┌────────

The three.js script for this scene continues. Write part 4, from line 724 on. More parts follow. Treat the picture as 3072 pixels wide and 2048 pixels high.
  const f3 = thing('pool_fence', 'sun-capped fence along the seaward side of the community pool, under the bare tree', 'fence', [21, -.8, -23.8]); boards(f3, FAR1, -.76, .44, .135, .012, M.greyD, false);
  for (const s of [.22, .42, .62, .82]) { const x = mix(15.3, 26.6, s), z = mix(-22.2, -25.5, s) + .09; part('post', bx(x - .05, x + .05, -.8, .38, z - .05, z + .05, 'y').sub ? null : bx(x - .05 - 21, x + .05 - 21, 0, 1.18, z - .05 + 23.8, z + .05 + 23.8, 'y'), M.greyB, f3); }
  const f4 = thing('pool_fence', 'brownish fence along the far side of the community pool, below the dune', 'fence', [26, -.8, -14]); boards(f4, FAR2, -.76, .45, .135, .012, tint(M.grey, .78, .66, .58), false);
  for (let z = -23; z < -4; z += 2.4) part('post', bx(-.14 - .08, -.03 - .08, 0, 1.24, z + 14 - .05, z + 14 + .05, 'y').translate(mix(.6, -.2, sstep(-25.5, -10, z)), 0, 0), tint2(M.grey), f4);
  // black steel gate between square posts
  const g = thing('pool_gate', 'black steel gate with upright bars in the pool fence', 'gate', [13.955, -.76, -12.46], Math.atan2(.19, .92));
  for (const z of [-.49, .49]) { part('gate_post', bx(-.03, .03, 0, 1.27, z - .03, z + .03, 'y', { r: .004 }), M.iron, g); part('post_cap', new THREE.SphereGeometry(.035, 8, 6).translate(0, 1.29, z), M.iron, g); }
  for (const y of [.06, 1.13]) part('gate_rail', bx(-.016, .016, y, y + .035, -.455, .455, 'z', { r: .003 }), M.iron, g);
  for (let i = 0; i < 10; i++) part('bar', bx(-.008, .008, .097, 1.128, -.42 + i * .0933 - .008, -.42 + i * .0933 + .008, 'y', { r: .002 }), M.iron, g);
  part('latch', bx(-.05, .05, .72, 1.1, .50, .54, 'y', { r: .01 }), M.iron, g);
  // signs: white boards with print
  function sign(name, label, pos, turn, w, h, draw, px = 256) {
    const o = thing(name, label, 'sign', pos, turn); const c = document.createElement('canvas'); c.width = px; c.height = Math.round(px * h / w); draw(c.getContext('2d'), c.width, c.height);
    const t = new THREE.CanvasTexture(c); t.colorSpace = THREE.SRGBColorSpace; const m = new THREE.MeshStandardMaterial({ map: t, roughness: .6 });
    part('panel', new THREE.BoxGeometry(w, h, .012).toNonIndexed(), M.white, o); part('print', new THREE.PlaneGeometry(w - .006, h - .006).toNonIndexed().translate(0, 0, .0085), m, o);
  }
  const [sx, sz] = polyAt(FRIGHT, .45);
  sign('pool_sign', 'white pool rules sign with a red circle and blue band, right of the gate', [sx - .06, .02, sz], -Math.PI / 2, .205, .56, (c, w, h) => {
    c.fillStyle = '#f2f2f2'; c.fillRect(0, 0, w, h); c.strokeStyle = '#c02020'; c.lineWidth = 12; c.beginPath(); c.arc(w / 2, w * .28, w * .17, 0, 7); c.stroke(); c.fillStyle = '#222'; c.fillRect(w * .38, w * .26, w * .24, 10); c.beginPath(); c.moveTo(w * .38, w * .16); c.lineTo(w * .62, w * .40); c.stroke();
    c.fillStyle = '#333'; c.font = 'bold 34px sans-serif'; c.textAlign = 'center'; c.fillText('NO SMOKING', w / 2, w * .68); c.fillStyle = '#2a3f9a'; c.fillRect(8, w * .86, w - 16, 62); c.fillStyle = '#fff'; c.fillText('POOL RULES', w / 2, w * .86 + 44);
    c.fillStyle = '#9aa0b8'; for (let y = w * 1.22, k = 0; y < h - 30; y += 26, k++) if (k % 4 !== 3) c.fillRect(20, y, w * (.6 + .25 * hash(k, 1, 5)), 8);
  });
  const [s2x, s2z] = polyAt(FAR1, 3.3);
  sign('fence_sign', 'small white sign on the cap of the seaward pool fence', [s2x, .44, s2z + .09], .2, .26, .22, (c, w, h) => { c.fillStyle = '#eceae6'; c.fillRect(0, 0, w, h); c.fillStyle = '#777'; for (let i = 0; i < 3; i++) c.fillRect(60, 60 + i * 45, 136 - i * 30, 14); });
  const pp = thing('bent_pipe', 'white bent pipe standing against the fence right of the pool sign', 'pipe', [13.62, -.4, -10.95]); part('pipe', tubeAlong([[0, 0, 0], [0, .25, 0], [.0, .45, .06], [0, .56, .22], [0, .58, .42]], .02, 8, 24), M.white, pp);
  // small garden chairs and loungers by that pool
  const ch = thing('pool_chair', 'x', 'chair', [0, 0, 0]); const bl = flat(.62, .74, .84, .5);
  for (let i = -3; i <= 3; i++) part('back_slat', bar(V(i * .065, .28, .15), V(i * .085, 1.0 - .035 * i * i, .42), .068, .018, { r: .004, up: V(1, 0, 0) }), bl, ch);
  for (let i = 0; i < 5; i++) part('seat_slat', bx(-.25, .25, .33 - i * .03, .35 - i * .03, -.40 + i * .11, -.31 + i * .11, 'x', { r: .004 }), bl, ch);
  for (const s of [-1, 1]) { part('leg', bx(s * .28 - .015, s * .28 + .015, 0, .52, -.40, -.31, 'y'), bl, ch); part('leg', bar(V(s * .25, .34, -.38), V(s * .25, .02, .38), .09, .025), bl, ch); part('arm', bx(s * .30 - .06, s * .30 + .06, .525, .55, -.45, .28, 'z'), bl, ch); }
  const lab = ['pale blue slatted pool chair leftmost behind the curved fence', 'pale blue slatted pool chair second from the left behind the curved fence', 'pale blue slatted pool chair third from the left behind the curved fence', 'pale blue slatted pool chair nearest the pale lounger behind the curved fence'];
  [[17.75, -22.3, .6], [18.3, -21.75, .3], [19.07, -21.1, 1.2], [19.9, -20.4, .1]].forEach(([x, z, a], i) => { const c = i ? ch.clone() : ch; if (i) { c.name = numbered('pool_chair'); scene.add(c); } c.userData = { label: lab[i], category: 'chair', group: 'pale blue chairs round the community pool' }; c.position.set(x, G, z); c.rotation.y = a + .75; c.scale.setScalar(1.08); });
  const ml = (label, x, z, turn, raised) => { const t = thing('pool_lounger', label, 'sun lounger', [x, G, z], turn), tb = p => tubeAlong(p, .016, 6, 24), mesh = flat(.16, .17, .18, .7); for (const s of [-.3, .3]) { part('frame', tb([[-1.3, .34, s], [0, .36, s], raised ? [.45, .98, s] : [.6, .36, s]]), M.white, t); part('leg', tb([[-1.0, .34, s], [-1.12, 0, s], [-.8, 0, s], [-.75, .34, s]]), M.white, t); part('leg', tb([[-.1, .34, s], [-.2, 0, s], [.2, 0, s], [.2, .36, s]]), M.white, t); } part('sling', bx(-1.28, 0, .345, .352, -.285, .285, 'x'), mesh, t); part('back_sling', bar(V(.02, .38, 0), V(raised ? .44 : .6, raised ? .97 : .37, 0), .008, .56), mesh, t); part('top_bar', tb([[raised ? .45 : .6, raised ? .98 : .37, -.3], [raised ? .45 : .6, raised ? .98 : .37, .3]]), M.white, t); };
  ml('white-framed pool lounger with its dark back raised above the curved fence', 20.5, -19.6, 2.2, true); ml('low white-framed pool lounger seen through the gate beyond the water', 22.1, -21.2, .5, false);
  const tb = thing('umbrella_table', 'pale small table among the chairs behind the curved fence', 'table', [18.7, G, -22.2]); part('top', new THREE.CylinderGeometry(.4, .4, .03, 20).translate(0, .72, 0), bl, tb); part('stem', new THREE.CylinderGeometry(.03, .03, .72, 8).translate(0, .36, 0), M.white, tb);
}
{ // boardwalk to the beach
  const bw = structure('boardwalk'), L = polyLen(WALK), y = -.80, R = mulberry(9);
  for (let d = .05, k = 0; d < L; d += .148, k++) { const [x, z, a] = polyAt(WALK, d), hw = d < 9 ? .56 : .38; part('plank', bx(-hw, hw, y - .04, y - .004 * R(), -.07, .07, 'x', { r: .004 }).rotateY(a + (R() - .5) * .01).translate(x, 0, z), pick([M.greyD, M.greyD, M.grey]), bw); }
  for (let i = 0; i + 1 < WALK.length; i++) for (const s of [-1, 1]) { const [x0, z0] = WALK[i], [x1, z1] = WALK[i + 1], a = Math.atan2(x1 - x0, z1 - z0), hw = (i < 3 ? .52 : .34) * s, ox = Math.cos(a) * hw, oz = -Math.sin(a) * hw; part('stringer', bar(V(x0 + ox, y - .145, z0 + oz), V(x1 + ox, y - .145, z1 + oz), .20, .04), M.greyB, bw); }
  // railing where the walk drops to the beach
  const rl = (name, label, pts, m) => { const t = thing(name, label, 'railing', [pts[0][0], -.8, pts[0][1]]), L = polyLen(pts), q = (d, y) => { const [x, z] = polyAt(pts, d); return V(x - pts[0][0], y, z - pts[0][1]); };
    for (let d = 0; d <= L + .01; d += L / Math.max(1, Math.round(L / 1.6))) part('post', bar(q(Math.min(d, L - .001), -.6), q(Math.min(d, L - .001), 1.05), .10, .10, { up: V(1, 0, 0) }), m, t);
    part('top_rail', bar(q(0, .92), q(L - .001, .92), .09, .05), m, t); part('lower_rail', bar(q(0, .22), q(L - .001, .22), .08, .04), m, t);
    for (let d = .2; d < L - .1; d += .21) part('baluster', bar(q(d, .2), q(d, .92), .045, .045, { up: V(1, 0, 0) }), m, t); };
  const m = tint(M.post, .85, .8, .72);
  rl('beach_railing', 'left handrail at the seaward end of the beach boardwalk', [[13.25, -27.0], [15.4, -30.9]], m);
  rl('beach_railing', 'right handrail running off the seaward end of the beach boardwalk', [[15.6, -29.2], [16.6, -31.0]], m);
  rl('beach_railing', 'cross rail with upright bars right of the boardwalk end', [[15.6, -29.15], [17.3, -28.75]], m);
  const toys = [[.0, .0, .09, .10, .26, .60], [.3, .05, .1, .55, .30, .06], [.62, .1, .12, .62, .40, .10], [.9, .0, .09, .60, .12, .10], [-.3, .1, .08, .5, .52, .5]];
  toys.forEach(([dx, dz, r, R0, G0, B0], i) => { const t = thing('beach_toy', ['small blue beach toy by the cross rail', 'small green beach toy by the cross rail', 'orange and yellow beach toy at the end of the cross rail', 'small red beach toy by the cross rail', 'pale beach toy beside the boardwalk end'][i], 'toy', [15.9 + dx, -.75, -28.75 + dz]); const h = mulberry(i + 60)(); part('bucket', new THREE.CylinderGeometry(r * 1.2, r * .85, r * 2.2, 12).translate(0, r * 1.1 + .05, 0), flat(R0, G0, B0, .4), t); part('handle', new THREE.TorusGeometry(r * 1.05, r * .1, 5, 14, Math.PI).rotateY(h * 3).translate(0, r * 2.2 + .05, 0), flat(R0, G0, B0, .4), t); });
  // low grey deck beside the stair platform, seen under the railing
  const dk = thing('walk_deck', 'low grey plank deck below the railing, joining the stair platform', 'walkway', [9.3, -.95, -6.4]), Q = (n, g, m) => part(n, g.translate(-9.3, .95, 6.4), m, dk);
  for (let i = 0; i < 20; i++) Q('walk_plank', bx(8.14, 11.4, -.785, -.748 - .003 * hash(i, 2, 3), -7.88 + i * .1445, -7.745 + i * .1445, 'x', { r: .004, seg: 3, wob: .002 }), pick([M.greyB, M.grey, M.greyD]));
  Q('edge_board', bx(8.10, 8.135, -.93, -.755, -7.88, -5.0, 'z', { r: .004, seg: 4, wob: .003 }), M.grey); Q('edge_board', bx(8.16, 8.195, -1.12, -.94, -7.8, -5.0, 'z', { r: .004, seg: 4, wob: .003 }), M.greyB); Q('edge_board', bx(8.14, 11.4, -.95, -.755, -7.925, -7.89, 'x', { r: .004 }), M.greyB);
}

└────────

(WHAT YOU NEED TO DO) For this exercise, gather every line of the data that contains the word "from".

(RESULT OF THE TASK)
The three.js script for this scene continues. Write part 4, from line 724 on. More parts follow. Treat the picture as 3072 pixels wide and 2048 pixels high.
  const lab = ['pale blue slatted pool chair leftmost behind the curved fence', 'pale blue slatted pool chair second from the left behind the curved fence', 'pale blue slatted pool chair third from the left behind the curved fence', 'pale blue slatted pool chair nearest the pale lounger behind the curved fence'];